• _Short task_
Quote the whole listing word for word. Do not include the pictures.

───── Stored data ─────

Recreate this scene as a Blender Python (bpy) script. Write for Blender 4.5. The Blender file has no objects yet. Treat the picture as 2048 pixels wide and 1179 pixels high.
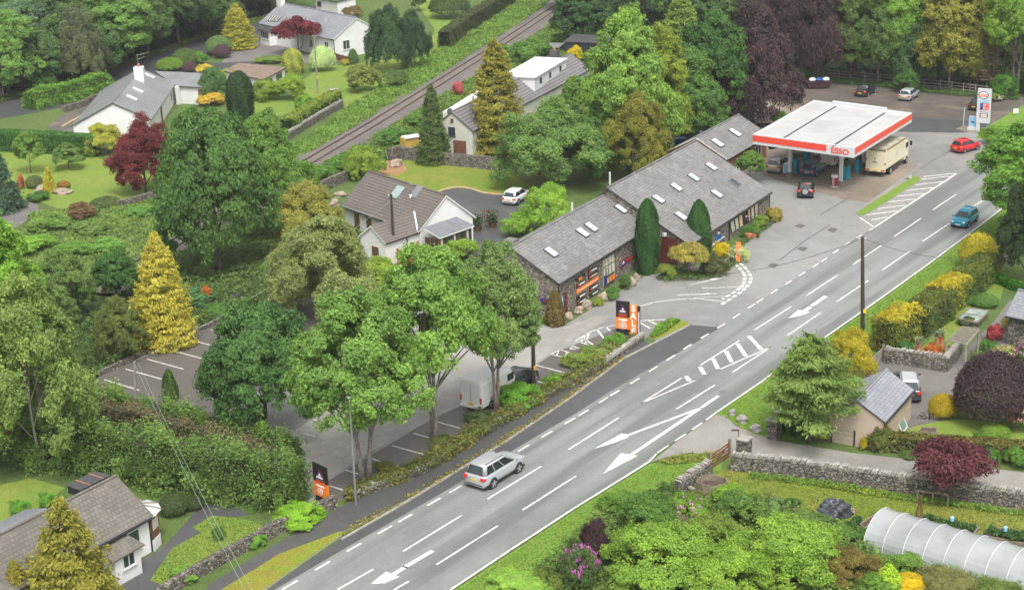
import bpy, bmesh, math, random
import numpy as np
from mathutils import Vector, Matrix

random.seed(7)
SC = bpy.context.scene
COL = SC.collection
PI = math.pi

# ------------------------------------------------------------------ camera
FPX, PW, PH = 3250.0, 2048.0, 1179.0
PITCH, CAMH, ROLL = math.radians(19.0), 48.2, 0.03
C_F = Vector((0, math.cos(PITCH), -math.sin(PITCH)))
C_U = Vector((0, math.sin(PITCH), math.cos(PITCH)))
C_R = Vector((1, 0, 0))
CAMP = Vector((0, 0, CAMH))

def ray(px, py):
    x, y = px - PW / 2, py - PH / 2
    c, s = math.cos(ROLL), math.sin(ROLL)
    X, Y = c * x - s * y, s * x + c * y
    return (C_F * FPX + C_R * X - C_U * Y).normalized()

def P(px, py, z=0.0):
    """point of the photograph -> point of the level plane at height z"""
    d = ray(px, py)
    return CAMP + d * ((z - CAMH) / d.z)

def hit(px, py, p0, n):
    d = ray(px, py)
    return CAMP + d * ((p0 - CAMP).dot(n) / d.dot(n))

def proj(p):
    q = Vector(p) - CAMP
    zc = q.dot(C_F)
    X, Y = q.dot(C_R) / zc * FPX, -q.dot(C_U) / zc * FPX
    c, s = math.cos(ROLL), math.sin(ROLL)
    return PW / 2 + c * X + s * Y, PH / 2 - s * X + c * Y, FPX / zc

cam_d = bpy.data.cameras.new('camera')
cam = bpy.data.objects.new('camera', cam_d)
COL.objects.link(cam)
cam_d.sensor_width = 36.0
cam_d.lens = FPX / PW * 36.0
cam_d.clip_start = 1.0
cam_d.clip_end = 4000.0
cr, sr = math.cos(ROLL), math.sin(ROLL)
# image axes seen by the rolled camera
ax = (C_R * cr + C_U * (-sr)) 
ay = (C_R * sr + C_U * cr)
# pixel x axis = c*R - s*(down) ; pixel y axis(down) = ...
ax = C_R * cr - C_U * sr
ay = C_R * sr + C_U * cr
cam.matrix_world = Matrix(((ax.x, ay.x, -C_F.x, CAMP.x), (ax.y, ay.y, -C_F.y, CAMP.y), (ax.z, ay.z, -C_F.z, CAMP.z), (0, 0, 0, 1)))
SC.camera = cam

# ------------------------------------------------------------------ world and sun
W = bpy.data.worlds.new('World'); SC.world = W; W.use_nodes = True
nt = W.node_tree
sky = nt.nodes.new('ShaderNodeTexSky'); sky.sky_type = 'NISHITA'; sky.sun_disc = False
SUN_EL, SUN_AZ = math.radians(60), math.radians(170)   # azimuth measured clockwise from +Y
sky.sun_elevation = SUN_EL; sky.sun_rotation = SUN_AZ
sky.air_density = 1.0; sky.dust_density = 6.0; sky.ozone_density = 0.6
hs = nt.nodes.new('ShaderNodeHueSaturation'); hs.inputs['Saturation'].default_value = 0.08
nt.links.new(sky.outputs[0], hs.inputs['Color'])
bg = nt.nodes['Background']; bg.inputs[1].default_value = 0.15
nt.links.new(hs.outputs[0], bg.inputs[0])
sl = bpy.data.lights.new('sun', 'SUN'); sl.energy = 1.0; sl.angle = math.radians(16); sl.color = (1, 0.965, 0.9)
so = bpy.data.objects.new('sun', sl); COL.objects.link(so)
sd = Vector((math.sin(SUN_AZ) * math.cos(SUN_EL), math.cos(SUN_AZ) * math.cos(SUN_EL), math.sin(SUN_EL)))
so.rotation_euler = sd.to_track_quat('Z', 'Y').to_euler()
so.location = (0, 0, 200)
VS = SC.view_settings
SC.display_settings.display_device = 'sRGB'
VS.view_transform = 'Standard'; VS.look = 'None'; VS.gamma = 1.0; VS.use_curve_mapping = False
VS.exposure = 0.72

# ------------------------------------------------------------------ objects
WOFF = {}
def tag(o, label=None, cat=None, group=None, kind=None):
    if label: o['label'] = label
    if cat: o['category'] = cat
    if group: o['group'] = group
    if kind: o['kind'] = kind
    return o

def thing(name, label, cat, loc, rot=0.0, group=None):
    o = bpy.data.objects.new(name, None); COL.objects.link(o)
    o.empty_display_size = 0.5
    o.location = loc; o.rotation_euler = (0, 0, rot)
    WOFF[o.name] = Vector(loc)
    return tag(o, label, cat, group)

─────

• _Answer to the exercise_
Recreate this scene as a Blender Python (bpy) script. Write for Blender 4.5. The Blender file has no objects yet. Treat the picture as 2048 pixels wide and 1179 pixels high.
import bpy, bmesh, math, random
import numpy as np
from mathutils import Vector, Matrix

random.seed(7)
SC = bpy.context.scene
COL = SC.collection
PI = math.pi

# ------------------------------------------------------------------ camera
FPX, PW, PH = 3250.0, 2048.0, 1179.0
PITCH, CAMH, ROLL = math.radians(19.0), 48.2, 0.03
C_F = Vector((0, math.cos(PITCH), -math.sin(PITCH)))
C_U = Vector((0, math.sin(PITCH), math.cos(PITCH)))
C_R = Vector((1, 0, 0))
CAMP = Vector((0, 0, CAMH))

def ray(px, py):
    x, y = px - PW / 2, py - PH / 2
    c, s = math.cos(ROLL), math.sin(ROLL)
    X, Y = c * x - s * y, s * x + c * y
    return (C_F * FPX + C_R * X - C_U * Y).normalized()

def P(px, py, z=0.0):
    """point of the photograph -> point of the level plane at height z"""
    d = ray(px, py)
    return CAMP + d * ((z - CAMH) / d.z)

def hit(px, py, p0, n):
    d = ray(px, py)
    return CAMP + d * ((p0 - CAMP).dot(n) / d.dot(n))

def proj(p):
    q = Vector(p) - CAMP
    zc = q.dot(C_F)
    X, Y = q.dot(C_R) / zc * FPX, -q.dot(C_U) / zc * FPX
    c, s = math.cos(ROLL), math.sin(ROLL)
    return PW / 2 + c * X + s * Y, PH / 2 - s * X + c * Y, FPX / zc

cam_d = bpy.data.cameras.new('camera')
cam = bpy.data.objects.new('camera', cam_d)
COL.objects.link(cam)
cam_d.sensor_width = 36.0
cam_d.lens = FPX / PW * 36.0
cam_d.clip_start = 1.0
cam_d.clip_end = 4000.0
cr, sr = math.cos(ROLL), math.sin(ROLL)
# image axes seen by the rolled camera
ax = (C_R * cr + C_U * (-sr)) 
ay = (C_R * sr + C_U * cr)
# pixel x axis = c*R - s*(down) ; pixel y axis(down) = ...
ax = C_R * cr - C_U * sr
ay = C_R * sr + C_U * cr
cam.matrix_world = Matrix(((ax.x, ay.x, -C_F.x, CAMP.x), (ax.y, ay.y, -C_F.y, CAMP.y), (ax.z, ay.z, -C_F.z, CAMP.z), (0, 0, 0, 1)))
SC.camera = cam

# ------------------------------------------------------------------ world and sun
W = bpy.data.worlds.new('World'); SC.world = W; W.use_nodes = True
nt = W.node_tree
sky = nt.nodes.new('ShaderNodeTexSky'); sky.sky_type = 'NISHITA'; sky.sun_disc = False
SUN_EL, SUN_AZ = math.radians(60), math.radians(170)   # azimuth measured clockwise from +Y
sky.sun_elevation = SUN_EL; sky.sun_rotation = SUN_AZ
sky.air_density = 1.0; sky.dust_density = 6.0; sky.ozone_density = 0.6
hs = nt.nodes.new('ShaderNodeHueSaturation'); hs.inputs['Saturation'].default_value = 0.08
nt.links.new(sky.outputs[0], hs.inputs['Color'])
bg = nt.nodes['Background']; bg.inputs[1].default_value = 0.15
nt.links.new(hs.outputs[0], bg.inputs[0])
sl = bpy.data.lights.new('sun', 'SUN'); sl.energy = 1.0; sl.angle = math.radians(16); sl.color = (1, 0.965, 0.9)
so = bpy.data.objects.new('sun', sl); COL.objects.link(so)
sd = Vector((math.sin(SUN_AZ) * math.cos(SUN_EL), math.cos(SUN_AZ) * math.cos(SUN_EL), math.sin(SUN_EL)))
so.rotation_euler = sd.to_track_quat('Z', 'Y').to_euler()
so.location = (0, 0, 200)
VS = SC.view_settings
SC.display_settings.display_device = 'sRGB'
VS.view_transform = 'Standard'; VS.look = 'None'; VS.gamma = 1.0; VS.use_curve_mapping = False
VS.exposure = 0.72

# ------------------------------------------------------------------ objects
WOFF = {}
def tag(o, label=None, cat=None, group=None, kind=None):
    if label: o['label'] = label
    if cat: o['category'] = cat
    if group: o['group'] = group
    if kind: o['kind'] = kind
    return o

def thing(name, label, cat, loc, rot=0.0, group=None):
    o = bpy.data.objects.new(name, None); COL.objects.link(o)
    o.empty_display_size = 0.5
    o.location = loc; o.rotation_euler = (0, 0, rot)
    WOFF[o.name] = Vector(loc)
    return tag(o, label, cat, group)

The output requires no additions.